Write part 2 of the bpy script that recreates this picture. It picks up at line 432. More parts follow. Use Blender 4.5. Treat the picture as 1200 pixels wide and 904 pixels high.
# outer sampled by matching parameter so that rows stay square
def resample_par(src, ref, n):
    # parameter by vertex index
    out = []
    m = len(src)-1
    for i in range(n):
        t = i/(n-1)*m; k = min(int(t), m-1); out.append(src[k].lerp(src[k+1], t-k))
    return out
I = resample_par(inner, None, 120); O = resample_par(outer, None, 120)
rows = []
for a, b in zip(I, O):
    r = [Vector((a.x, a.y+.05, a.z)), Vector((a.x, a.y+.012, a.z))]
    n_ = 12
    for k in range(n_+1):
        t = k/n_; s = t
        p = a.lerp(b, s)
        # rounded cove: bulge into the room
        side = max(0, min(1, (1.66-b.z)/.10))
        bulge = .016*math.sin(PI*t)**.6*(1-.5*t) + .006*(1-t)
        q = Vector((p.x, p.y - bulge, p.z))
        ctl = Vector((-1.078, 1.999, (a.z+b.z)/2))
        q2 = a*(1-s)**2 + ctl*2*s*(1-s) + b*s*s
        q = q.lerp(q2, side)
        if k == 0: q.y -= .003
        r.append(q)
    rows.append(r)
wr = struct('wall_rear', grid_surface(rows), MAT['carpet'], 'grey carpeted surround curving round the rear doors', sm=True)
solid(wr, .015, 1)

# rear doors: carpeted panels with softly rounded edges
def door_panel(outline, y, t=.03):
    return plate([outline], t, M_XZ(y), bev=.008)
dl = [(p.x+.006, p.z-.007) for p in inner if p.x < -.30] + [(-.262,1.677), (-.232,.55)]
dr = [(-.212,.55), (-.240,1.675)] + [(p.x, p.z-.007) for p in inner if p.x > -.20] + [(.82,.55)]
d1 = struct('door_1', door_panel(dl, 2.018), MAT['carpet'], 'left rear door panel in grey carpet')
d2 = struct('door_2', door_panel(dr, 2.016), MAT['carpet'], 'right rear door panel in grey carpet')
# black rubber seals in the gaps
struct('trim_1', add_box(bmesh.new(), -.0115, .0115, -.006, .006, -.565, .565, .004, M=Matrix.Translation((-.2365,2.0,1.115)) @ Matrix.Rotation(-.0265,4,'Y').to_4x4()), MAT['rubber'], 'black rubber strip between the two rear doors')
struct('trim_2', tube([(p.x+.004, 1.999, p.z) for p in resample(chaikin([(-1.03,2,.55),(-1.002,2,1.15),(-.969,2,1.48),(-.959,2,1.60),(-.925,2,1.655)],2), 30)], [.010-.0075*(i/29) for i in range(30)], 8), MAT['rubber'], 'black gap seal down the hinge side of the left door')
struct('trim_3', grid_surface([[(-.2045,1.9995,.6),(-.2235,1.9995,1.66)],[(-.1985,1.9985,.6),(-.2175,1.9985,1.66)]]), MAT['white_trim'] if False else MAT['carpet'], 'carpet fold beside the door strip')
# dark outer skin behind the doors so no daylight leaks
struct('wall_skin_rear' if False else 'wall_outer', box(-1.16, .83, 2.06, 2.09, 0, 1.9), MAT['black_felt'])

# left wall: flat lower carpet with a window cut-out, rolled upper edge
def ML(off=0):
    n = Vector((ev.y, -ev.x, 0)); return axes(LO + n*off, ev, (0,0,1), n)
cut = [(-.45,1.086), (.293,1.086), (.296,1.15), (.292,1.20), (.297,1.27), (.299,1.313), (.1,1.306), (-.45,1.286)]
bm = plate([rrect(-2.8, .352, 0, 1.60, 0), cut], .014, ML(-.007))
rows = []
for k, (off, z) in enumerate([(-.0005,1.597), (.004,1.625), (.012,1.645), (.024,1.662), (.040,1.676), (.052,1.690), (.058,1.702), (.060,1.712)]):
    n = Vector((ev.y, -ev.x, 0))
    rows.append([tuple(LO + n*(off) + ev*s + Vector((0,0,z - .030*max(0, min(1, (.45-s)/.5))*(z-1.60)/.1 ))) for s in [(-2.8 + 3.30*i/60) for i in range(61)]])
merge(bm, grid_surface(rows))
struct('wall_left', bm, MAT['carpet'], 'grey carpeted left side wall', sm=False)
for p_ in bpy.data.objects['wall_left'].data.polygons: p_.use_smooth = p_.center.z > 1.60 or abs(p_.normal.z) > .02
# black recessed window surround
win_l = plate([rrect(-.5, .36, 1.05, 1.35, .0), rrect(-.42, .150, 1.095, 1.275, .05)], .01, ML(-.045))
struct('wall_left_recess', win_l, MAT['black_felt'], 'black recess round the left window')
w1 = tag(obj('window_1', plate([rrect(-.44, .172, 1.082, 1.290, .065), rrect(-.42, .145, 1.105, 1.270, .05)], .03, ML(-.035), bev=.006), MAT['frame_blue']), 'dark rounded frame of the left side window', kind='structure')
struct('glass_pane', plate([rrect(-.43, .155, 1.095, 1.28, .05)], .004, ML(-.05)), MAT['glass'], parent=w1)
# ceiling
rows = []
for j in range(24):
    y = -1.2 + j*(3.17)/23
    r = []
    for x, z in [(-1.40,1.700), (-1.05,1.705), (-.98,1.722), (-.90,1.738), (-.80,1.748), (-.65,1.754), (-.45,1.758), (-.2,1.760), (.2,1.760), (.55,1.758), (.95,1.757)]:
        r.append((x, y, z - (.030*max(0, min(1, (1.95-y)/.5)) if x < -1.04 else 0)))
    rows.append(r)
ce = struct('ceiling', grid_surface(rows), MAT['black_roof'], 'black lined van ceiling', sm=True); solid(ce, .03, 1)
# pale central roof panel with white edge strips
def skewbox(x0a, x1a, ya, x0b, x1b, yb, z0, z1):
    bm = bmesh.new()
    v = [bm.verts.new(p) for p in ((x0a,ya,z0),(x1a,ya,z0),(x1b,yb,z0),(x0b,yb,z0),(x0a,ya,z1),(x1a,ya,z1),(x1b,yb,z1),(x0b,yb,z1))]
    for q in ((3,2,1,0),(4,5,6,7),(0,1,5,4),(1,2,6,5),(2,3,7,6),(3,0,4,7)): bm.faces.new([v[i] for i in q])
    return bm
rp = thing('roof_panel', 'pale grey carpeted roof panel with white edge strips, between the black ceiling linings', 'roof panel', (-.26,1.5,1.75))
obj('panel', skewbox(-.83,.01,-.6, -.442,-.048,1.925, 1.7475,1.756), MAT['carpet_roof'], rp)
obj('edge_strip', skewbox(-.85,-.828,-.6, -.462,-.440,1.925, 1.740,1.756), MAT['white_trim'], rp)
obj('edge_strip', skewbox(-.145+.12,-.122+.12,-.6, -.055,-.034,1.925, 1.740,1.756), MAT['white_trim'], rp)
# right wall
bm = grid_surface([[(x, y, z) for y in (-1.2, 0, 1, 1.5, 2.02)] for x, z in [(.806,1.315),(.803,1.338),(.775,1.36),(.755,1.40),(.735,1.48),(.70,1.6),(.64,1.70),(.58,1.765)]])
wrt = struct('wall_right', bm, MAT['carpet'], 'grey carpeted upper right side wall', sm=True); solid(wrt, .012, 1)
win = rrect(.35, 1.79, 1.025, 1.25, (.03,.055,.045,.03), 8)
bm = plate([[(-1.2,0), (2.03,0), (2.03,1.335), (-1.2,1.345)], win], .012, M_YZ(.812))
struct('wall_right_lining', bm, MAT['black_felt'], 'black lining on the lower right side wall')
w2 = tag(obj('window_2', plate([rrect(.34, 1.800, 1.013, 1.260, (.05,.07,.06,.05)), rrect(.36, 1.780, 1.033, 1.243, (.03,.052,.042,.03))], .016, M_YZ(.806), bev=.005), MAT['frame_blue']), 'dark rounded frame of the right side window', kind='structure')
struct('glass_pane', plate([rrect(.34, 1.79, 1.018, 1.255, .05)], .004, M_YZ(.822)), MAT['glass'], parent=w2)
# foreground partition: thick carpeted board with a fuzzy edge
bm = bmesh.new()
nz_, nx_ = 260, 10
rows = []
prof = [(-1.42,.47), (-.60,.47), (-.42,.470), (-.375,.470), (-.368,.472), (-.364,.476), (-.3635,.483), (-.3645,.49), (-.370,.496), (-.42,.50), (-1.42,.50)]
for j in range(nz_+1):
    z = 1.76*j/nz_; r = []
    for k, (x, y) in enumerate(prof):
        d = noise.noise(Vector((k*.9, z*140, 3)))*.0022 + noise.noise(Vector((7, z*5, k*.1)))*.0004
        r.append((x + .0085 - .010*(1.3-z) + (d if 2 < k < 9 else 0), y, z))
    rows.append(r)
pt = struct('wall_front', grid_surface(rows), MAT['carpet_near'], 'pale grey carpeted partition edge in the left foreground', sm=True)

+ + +

In the listing above, please print only the lines from the first one to the line where "solid(wr, .015, 1)" appears, exactly as written, both of those lines included.

**FINAL RESULT**
Write part 2 of the bpy script that recreates this picture. It picks up at line 432. More parts follow. Use Blender 4.5. Treat the picture as 1200 pixels wide and 904 pixels high.
# outer sampled by matching parameter so that rows stay square
def resample_par(src, ref, n):
    # parameter by vertex index
    out = []
    m = len(src)-1
    for i in range(n):
        t = i/(n-1)*m; k = min(int(t), m-1); out.append(src[k].lerp(src[k+1], t-k))
    return out
I = resample_par(inner, None, 120); O = resample_par(outer, None, 120)
rows = []
for a, b in zip(I, O):
    r = [Vector((a.x, a.y+.05, a.z)), Vector((a.x, a.y+.012, a.z))]
    n_ = 12
    for k in range(n_+1):
        t = k/n_; s = t
        p = a.lerp(b, s)
        # rounded cove: bulge into the room
        side = max(0, min(1, (1.66-b.z)/.10))
        bulge = .016*math.sin(PI*t)**.6*(1-.5*t) + .006*(1-t)
        q = Vector((p.x, p.y - bulge, p.z))
        ctl = Vector((-1.078, 1.999, (a.z+b.z)/2))
        q2 = a*(1-s)**2 + ctl*2*s*(1-s) + b*s*s
        q = q.lerp(q2, side)
        if k == 0: q.y -= .003
        r.append(q)
    rows.append(r)
wr = struct('wall_rear', grid_surface(rows), MAT['carpet'], 'grey carpeted surround curving round the rear doors', sm=True)
solid(wr, .015, 1)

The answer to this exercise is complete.